Managing your Time & Work Distractions

What did you do yesterday during your working hours? You probably would answer "worked" but some would disagree. Managing your time is more than just planning, it's follow-up as well. Can you give a minute-by-minute account of what you do in the day? Here's why you want to!

Early in my pre-entrepreneur career, a wise person suggested that I give an account of all of my time. I was just starting out in the business world and eager to learn from this pseudo-mentor so I tried to do as he suggested.

I already was in the good habit of planning the night before what I needed to do the following day. I would write down a list, schedule the tasks that could be scheduled, and prioritized the other tasks that weren’t associated with a time-frame. If you polled most people about what they do to manage their time, I was already ahead of the game. But don’t congratulate me just yet.

I took this wise person’s advice and tracked my time the next day. While I wrote my planned schedule in blue, I wrote my real schedule in red.

I must confess that I did not see blue lines and red lines mix to become purple lines on the page. Instead, I saw a big chunk of time in blue in which I planned to sit down and finish some work on a project. The red showed what really happened: I sat down about five minutes later than I planned, checked my emails for five minutes, worked for ten minutes, got up and went to the water cooler, then stopped at a colleague’s desk to chat.

I had blocked an hour to work. I could have gotten the project done in that time. Instead I really only worked about twenty-five minutes and, as you can imagine, had to schedule it again the very next day.

I am not alone.

Studies have shown that it can take between ten and twenty minutes of “ramp-up” time each time you start a new project and my personal experience has shown that most people don’t have an attention span longer than 15 minutes at work. Can you imagine what could get done if we needed less ramp-up time and could focus for longer periods?

That was my experience in the corporate world. I’ve learned that it’s not that different in the world of entrepreneurs. Yes, we work very hard and have more on the line, but if you work at home you know the temptation to make more coffee, take another bathroom break, call a friend, walk the dog, or see who’s on Oprah.

This is a great exercise to do for a week. Each day or each week (however you plan your time) mark it out in one color: schedule tasks, estimate how long you think it will take to perform the things you need to do. Be detailed, right down to how long you think it takes you to drive somewhere.

Then, in another color, monitor your progress through the week. When I do this exercise periodically (yes, I still do), I use one of those sports watches with a stopwatch function. That way, I start a project I have planned for an hour and I can pause it if I have a must-answer phone call.
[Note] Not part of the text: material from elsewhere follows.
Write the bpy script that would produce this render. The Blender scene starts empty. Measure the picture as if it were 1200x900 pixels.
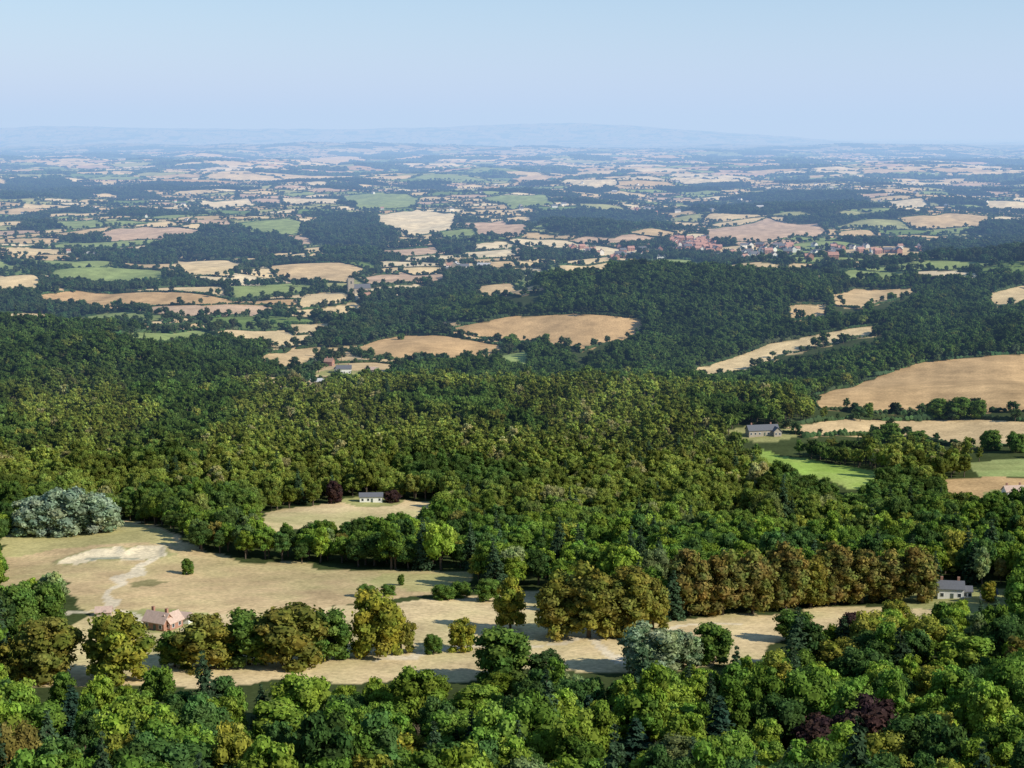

Then, I can see how long the total one hour project took me (usually longer) and how much time I actually spent on the project itself compared to distractions.

As you’re tracking your time, remember this: you’re probably realizing how often you let distractions get in the way of your projects…how much more did they get in the way before you started paying attention to them?!

What can you do with this information? Just like any productivity metric, it’s easy to be wowed by the number and ignore it. Or you can use it as a motivator to improve your efficiency. You can learn that it really takes 20 minutes to get somewhere (if all the lights are green) instead of the 15 minutes you used to allot yourself.

And you’ll learn this, too: Projects that you used to schedule (for example) an hour to do will suddenly only take 45 minutes. Why? Because you’re training yourself to focus on those projects more clearly. That means more time in the day.

It pays to know the value of your time. If you plan your day, you’re a top ten performer. If you track your day as it progresses, you’ll leave everyone in the dust.